MÜNCH: Ich finde es o.k., wenn die Stadt eine Satzung macht und Leinenpflicht vorschreibt, dass dann auch konsequent hinterhergegangen wird. Allerdings haben wir schon oft festgestellt, wenn es in einer Stadt eine solche Satzung gibt, dass dann ein Abwanderungstourismus die Folge ist. Dann gehen die Hundebesitzer eben zum Gassigehen nicht mehr nach Dreieich, sondern nach Egelsbach oder nach Nieder-Roden, wo es eben keine Satzung gibt.

Worauf sollten Spaziergänger ganz allgemein in dieser Jahreszeit im Wald achten?

MÜNCH: Die Spaziergänger sind natürlich recht herzlich eingeladen, den Wald als Erholungsraum zu besuchen. Wir freuen uns, wenn die Menschen auf den Wegen bleiben. Wenn ich noch einen weiteren Wunsch aussprechen darf, dann wäre es schön, wenn die Leute zur Abenddämmerung wieder aus dem Wald rausgehen und auch erst nach der Morgendämmerung kommen. Die Tiere bleiben meist in den Tiefen des Waldes zurück, möglichst mit der größten Distanz zu den Waldwegen. Mit der Dämmerung, wenn die Besucherfrequenz weniger wird, drängen sie in den anderen Raum. Das hat auch etwas mit dem Äsungsverhalten der Rehe zu tun. Ansonsten ist jeder herzlich eingeladen, seine Freizeit zu Fuß oder mit dem Mountainbike im Wald zu verbringen.

Haben Sie ihren eigenen Hund (Tara – eine noch junge, freundliche und sehr fröhliche Schwarzwildbracke) an der Leine im Wald?

MÜNCH: Ja, ich habe sie immer an der Leine. Sie jagt nämlich, und mir persönlich ist das Risiko für das Wild, aber auch besonders für meinen eigenen Hund zu hoch.

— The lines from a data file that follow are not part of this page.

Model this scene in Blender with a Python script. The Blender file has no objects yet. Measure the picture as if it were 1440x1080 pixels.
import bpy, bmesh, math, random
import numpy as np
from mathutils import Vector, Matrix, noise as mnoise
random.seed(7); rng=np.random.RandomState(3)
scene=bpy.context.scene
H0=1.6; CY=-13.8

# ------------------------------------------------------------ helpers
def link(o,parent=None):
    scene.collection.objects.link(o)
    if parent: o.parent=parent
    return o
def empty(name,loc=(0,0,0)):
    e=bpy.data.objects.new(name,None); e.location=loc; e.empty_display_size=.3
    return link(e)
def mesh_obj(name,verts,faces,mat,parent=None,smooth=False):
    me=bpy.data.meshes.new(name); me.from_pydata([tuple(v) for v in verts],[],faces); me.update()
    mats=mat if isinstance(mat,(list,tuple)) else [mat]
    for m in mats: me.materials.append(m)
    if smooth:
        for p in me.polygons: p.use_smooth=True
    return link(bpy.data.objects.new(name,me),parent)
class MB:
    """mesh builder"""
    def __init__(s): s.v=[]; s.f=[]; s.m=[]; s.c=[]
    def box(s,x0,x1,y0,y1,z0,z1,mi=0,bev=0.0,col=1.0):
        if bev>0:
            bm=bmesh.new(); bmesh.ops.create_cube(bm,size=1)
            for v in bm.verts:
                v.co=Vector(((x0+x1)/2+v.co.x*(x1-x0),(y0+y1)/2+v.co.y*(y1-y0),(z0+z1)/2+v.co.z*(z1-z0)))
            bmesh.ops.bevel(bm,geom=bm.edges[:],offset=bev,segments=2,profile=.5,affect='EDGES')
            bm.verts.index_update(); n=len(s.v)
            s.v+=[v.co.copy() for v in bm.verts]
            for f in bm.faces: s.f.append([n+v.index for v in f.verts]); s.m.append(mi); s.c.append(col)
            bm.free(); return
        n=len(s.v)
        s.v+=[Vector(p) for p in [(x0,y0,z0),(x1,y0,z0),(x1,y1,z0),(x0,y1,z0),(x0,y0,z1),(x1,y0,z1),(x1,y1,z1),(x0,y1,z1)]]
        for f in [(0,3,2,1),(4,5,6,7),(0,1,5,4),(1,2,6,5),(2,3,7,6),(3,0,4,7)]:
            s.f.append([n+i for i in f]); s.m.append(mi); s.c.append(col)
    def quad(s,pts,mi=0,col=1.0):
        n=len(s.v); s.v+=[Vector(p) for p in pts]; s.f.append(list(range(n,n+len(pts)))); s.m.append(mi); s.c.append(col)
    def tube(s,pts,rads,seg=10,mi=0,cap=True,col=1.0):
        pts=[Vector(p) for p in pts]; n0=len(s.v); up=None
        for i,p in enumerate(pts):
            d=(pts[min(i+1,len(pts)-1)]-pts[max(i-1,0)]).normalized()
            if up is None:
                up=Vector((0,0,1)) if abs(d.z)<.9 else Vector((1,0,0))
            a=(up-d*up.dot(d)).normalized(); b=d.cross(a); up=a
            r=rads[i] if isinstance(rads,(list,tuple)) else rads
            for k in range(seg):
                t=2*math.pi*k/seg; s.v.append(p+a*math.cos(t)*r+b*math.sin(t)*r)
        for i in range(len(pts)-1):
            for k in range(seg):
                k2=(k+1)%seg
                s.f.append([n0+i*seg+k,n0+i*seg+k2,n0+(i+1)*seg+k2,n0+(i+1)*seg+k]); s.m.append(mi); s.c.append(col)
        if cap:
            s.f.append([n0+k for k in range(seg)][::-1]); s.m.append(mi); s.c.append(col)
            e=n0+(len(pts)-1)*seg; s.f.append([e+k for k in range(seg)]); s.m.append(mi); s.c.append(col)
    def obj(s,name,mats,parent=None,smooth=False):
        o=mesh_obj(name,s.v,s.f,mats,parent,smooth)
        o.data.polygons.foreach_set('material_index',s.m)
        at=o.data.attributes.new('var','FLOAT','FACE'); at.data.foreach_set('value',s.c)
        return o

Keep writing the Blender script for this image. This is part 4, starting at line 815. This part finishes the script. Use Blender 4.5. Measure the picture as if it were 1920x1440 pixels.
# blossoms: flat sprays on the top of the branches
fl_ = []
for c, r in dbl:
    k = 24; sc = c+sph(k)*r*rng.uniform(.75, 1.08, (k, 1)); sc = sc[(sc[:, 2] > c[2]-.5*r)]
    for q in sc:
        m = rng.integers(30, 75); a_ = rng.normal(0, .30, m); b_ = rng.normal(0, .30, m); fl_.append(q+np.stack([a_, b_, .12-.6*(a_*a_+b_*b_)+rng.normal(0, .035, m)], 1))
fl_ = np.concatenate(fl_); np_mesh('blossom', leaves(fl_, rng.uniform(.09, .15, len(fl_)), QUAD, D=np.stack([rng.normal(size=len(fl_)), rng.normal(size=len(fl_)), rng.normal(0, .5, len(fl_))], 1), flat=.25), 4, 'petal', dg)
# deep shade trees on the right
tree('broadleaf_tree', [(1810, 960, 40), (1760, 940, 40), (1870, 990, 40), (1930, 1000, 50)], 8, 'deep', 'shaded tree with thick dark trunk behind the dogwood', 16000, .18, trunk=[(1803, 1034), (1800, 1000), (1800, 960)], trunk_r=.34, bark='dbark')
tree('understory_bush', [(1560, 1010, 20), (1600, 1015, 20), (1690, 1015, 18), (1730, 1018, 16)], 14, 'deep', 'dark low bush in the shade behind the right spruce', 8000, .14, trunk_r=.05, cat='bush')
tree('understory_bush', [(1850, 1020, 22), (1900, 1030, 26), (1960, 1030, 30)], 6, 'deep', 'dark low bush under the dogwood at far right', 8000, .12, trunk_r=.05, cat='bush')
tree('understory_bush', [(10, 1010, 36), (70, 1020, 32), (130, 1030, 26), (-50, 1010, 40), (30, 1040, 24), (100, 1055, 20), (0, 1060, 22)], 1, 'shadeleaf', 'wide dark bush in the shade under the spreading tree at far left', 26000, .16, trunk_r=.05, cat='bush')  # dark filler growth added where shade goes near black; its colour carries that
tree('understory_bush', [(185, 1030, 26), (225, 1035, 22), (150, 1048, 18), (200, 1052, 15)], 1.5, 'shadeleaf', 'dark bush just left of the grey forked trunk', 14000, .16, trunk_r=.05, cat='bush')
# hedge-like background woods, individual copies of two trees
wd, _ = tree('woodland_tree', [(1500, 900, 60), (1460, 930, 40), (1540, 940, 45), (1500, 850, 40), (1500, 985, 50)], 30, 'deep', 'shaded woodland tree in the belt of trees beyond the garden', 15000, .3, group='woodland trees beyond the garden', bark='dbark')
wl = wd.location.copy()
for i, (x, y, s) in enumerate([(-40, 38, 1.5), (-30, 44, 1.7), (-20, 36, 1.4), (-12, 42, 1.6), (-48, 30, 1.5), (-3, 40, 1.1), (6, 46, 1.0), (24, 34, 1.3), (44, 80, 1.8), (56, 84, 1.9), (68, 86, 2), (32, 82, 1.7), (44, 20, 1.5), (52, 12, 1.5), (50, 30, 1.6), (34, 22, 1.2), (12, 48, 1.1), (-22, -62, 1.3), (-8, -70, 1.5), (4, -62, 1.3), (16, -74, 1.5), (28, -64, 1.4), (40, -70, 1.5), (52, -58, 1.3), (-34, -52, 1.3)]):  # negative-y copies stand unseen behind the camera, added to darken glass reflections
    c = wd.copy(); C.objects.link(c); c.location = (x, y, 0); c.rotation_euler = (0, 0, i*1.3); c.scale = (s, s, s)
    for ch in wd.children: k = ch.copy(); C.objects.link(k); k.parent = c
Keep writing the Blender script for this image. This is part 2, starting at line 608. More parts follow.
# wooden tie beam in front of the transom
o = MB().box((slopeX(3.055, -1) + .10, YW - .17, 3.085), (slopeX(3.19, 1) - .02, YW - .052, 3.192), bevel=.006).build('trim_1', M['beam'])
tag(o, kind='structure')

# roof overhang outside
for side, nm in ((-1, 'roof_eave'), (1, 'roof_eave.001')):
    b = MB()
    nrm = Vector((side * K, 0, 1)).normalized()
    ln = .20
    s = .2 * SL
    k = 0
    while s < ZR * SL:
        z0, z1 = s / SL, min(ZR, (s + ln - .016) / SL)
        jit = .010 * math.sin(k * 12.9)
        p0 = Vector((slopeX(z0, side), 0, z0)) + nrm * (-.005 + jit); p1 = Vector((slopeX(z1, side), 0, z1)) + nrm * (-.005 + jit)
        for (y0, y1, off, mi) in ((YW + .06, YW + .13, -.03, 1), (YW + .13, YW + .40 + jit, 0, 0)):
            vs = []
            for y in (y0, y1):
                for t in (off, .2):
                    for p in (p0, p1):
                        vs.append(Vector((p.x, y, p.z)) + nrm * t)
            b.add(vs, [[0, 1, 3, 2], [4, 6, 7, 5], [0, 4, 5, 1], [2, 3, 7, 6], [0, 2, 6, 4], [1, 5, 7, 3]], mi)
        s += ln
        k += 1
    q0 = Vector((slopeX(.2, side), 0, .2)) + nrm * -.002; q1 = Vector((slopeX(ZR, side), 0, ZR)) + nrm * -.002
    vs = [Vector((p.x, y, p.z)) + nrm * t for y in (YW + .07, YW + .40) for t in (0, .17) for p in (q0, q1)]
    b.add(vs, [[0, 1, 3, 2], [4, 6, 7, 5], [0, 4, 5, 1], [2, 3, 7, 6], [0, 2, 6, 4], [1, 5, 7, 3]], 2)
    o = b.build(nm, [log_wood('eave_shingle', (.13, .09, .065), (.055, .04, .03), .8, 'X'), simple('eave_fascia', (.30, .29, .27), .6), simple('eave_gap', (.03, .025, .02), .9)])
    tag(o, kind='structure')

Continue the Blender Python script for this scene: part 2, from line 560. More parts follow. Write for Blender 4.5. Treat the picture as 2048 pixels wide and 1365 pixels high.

Sie hat im Jagdeinsatz einen GPS-Transponder an, damit weiß ich immer, wo sie ist, und daher weiß ich auch, wie schnell sie unterwegs ist. Sie rennt in der Hetze 40 Kilometer in der Stunde im Schnitt, damit hätte sie das verhältnismäßig große Waldgebiet in der Koberstadt in einer Viertelstunde durchkreuzt. Und dann kommt die Straße. Sie bleibt also besser an der Leine.